In recent days, the Sea-Watch 3 had been invited to bring migrants to Tripoli. Yet, in the eyes of the international community, Libya is still considered an unsafe port to disembark migrants. 

“The situation in the country remains extremely dangerous due to the continuous and heavy military clashes around the capital that, since the beginning of April, have displaced over 90,000 persons,” said Federico Soda, Director of the IOM Coordination Office for the Mediterranean. “It is a very dramatic context, also confirmed by migrants recently landed in Italy.” 

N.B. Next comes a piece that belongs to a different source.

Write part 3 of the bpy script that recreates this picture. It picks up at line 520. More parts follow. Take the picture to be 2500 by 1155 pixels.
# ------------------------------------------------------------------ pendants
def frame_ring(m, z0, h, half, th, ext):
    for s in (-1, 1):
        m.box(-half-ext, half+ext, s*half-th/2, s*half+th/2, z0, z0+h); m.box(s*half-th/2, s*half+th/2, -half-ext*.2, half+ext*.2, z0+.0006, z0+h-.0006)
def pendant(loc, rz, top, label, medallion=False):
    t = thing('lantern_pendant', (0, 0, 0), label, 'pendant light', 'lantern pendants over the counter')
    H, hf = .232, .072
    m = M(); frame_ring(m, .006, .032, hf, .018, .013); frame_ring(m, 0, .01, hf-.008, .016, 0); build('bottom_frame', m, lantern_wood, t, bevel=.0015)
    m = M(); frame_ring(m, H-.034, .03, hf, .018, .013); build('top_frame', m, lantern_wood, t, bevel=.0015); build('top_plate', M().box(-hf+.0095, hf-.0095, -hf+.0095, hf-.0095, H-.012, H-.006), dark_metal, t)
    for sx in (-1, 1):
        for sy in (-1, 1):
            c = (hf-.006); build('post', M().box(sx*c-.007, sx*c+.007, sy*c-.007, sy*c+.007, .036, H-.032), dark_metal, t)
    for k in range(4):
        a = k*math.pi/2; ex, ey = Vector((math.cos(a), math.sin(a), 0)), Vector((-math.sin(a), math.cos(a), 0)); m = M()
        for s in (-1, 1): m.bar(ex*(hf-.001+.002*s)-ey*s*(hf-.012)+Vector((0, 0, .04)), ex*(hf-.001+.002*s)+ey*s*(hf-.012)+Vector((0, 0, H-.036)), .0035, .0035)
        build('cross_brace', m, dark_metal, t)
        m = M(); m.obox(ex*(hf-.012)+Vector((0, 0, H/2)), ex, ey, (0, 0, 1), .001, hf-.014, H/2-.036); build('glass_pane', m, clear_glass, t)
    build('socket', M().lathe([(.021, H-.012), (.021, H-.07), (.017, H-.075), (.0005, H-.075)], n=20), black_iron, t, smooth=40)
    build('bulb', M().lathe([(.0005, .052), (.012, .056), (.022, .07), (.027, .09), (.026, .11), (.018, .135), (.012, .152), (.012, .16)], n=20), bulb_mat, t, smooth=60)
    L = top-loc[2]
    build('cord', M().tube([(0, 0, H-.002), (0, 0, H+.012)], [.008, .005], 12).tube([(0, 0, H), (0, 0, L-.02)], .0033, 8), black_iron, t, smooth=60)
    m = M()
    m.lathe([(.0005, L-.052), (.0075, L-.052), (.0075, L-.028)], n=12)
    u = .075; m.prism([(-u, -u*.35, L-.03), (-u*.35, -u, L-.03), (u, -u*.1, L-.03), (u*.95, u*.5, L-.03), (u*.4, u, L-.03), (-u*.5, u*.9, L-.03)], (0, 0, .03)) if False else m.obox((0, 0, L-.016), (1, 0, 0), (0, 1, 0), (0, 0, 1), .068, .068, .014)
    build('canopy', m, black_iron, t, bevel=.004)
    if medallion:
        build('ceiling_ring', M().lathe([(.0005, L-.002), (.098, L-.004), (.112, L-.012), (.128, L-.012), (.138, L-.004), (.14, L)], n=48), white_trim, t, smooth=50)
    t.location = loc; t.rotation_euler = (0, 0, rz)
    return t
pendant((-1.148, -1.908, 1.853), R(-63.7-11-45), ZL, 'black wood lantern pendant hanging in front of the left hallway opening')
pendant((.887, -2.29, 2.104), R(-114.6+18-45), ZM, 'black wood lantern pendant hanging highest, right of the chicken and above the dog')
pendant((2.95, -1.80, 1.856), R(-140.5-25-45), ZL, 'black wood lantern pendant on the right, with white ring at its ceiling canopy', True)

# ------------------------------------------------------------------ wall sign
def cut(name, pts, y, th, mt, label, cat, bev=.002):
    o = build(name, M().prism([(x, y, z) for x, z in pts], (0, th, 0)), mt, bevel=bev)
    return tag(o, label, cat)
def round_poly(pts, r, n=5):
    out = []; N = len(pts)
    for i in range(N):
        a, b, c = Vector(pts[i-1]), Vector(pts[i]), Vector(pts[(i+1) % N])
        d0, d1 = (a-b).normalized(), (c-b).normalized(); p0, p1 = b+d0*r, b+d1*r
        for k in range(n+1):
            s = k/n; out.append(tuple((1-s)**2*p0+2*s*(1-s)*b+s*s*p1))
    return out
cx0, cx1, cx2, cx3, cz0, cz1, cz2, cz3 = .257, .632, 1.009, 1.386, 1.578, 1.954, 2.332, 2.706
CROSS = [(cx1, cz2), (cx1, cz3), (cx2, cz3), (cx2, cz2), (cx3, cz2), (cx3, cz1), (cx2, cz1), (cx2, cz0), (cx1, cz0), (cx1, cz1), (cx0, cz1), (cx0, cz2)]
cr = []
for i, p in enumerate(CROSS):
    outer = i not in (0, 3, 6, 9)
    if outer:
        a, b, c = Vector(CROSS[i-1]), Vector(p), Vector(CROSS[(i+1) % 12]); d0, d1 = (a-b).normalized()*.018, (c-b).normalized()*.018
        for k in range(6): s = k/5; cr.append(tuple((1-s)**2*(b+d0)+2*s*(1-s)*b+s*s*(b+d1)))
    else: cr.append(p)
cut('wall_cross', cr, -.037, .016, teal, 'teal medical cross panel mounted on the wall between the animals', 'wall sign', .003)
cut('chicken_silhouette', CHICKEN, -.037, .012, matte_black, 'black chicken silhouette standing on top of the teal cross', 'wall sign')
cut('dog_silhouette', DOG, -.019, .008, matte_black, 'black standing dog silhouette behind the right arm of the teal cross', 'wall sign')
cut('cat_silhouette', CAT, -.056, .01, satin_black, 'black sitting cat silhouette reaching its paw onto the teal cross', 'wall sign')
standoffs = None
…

IOM wishes to emphasize that migrants (including children), after being returned to the Libyan coasts, are sent to detention centres where conditions are considered unacceptable and inhumane. It remains impossible to guarantee the protection of the rights of migrants once they are transferred into these centres.  

To IOM, it remains of serious concern that in the absence of state-led approaches to reduce loss of life at sea, rescue operations of non-government organizations are deliberately discouraged.  

The Central Mediterranean route continues to be the deadliest route for migrants in the world. As data show, over the past 12 months – from 12 June 2018 to 11 June 2019 – 1,151 people lost their lives along this route, or an average of just over three people per day.  During the first five and a half months of 2019, 343 have died. 

During summer months departures generally increase. IOM, therefore, considers it imperative to give absolute priority to preserving lives and strengthening an international rescue system that can effectively help boats in distress. This is the humane response, much preferred over penalizing commanders who rescue people at sea, or who refuse to take migrants and refugees to unsafe ports in Libya. 

It is crucial, today more than ever, that Member States of the European Union make a shared effort to find adequate solutions to what cannot be considered as an emergency in terms of numbers, but as a humanitarian emergency.